■ **Problem**: Identify the lines bearing the string "picture" and gather them.

■ **Available data**:
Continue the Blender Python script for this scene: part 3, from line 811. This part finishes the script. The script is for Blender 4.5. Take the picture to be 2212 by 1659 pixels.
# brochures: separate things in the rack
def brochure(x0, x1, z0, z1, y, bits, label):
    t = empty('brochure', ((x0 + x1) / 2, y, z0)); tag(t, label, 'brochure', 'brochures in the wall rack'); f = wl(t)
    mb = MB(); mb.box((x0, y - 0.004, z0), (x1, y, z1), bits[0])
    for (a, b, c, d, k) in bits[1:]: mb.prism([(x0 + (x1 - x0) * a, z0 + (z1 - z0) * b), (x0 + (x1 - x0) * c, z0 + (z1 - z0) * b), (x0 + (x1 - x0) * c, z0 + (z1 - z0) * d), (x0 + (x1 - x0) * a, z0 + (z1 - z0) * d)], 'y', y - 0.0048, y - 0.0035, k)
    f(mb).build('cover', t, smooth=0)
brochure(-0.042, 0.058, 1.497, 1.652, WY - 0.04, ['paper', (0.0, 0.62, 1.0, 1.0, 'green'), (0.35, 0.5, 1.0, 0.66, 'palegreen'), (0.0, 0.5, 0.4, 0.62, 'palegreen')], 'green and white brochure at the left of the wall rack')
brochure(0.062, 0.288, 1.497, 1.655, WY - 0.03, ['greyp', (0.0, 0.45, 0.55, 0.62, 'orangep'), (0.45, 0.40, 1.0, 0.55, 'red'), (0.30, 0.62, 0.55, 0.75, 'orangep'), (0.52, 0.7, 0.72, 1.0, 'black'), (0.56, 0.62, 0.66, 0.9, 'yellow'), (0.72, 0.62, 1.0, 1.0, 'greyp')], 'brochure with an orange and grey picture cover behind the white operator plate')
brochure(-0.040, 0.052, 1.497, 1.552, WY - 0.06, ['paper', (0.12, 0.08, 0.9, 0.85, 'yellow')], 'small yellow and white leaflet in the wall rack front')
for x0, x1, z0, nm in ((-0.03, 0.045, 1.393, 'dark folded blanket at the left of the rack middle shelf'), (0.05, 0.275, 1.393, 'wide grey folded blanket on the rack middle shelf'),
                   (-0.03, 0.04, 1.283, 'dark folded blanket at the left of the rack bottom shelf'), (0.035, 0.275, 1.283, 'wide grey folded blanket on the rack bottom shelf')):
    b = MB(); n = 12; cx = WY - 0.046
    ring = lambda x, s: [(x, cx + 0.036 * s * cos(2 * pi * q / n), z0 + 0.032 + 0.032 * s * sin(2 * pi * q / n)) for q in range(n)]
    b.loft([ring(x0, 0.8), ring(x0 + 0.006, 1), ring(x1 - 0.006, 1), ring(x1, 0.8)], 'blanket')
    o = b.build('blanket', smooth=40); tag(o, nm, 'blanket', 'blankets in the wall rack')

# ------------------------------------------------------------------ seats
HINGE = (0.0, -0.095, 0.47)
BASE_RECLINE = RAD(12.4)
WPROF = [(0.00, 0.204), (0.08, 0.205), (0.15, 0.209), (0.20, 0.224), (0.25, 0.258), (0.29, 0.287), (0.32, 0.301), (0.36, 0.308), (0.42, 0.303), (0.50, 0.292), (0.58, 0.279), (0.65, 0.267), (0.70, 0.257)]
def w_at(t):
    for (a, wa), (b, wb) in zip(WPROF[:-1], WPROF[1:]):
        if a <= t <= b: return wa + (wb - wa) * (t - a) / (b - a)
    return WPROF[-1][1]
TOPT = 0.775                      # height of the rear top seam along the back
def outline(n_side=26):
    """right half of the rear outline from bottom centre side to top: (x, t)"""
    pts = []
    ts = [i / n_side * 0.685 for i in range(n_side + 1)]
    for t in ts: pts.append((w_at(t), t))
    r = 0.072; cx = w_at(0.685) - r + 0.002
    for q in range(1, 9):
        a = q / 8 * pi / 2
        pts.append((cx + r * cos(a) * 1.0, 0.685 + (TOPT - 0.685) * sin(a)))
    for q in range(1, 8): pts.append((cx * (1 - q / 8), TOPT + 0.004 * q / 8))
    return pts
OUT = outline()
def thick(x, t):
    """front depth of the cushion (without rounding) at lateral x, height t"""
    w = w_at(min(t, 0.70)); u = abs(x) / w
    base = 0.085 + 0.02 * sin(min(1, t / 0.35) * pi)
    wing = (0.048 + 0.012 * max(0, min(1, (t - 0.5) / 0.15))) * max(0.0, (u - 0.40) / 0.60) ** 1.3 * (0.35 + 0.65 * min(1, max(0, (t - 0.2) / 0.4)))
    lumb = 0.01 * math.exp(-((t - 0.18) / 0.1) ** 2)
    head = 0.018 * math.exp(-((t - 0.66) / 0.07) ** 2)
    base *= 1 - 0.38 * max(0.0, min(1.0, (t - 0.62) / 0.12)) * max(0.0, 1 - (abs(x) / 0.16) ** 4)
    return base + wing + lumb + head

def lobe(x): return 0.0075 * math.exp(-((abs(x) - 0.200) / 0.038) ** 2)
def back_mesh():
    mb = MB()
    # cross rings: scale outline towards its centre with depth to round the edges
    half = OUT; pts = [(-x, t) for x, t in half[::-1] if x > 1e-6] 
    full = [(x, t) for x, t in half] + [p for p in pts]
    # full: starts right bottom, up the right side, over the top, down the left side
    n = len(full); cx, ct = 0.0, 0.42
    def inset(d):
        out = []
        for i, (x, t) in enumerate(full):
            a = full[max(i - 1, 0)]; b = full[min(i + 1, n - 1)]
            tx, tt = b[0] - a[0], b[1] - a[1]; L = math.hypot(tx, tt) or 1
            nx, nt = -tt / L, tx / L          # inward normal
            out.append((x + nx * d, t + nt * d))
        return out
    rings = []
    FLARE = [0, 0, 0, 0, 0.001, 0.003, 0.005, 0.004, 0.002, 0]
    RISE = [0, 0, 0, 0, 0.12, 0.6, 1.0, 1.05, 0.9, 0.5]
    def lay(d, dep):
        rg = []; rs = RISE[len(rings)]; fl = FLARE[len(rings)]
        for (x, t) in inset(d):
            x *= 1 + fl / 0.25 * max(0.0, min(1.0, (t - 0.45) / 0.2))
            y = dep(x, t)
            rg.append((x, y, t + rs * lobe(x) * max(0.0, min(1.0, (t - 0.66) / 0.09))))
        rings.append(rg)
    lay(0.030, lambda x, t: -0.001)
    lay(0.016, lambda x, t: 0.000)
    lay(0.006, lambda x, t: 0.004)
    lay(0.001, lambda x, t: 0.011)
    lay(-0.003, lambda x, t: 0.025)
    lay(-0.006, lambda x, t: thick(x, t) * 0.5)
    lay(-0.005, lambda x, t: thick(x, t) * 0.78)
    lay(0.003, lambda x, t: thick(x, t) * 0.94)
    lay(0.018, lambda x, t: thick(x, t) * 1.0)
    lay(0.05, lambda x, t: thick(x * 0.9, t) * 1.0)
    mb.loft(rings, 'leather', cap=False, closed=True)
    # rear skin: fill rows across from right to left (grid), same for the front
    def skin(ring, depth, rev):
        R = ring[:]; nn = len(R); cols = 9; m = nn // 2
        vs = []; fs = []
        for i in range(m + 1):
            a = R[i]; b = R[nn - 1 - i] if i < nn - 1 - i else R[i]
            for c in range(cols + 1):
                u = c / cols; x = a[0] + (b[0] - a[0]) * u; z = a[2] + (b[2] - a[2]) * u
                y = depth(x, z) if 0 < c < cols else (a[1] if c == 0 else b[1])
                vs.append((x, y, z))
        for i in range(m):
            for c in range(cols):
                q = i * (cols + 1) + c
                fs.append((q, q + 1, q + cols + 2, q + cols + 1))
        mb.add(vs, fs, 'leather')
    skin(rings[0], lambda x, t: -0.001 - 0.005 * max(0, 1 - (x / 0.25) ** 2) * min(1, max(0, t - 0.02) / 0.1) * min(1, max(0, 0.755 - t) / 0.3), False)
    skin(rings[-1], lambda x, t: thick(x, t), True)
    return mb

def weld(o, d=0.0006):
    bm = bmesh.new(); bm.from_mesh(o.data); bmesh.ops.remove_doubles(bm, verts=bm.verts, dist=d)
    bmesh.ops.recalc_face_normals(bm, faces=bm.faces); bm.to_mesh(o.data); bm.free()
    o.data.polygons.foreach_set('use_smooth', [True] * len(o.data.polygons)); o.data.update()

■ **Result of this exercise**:
Continue the Blender Python script for this scene: part 3, from line 811. This part finishes the script. The script is for Blender 4.5. Take the picture to be 2212 by 1659 pixels.
brochure(0.062, 0.288, 1.497, 1.655, WY - 0.03, ['greyp', (0.0, 0.45, 0.55, 0.62, 'orangep'), (0.45, 0.40, 1.0, 0.55, 'red'), (0.30, 0.62, 0.55, 0.75, 'orangep'), (0.52, 0.7, 0.72, 1.0, 'black'), (0.56, 0.62, 0.66, 0.9, 'yellow'), (0.72, 0.62, 1.0, 1.0, 'greyp')], 'brochure with an orange and grey picture cover behind the white operator plate')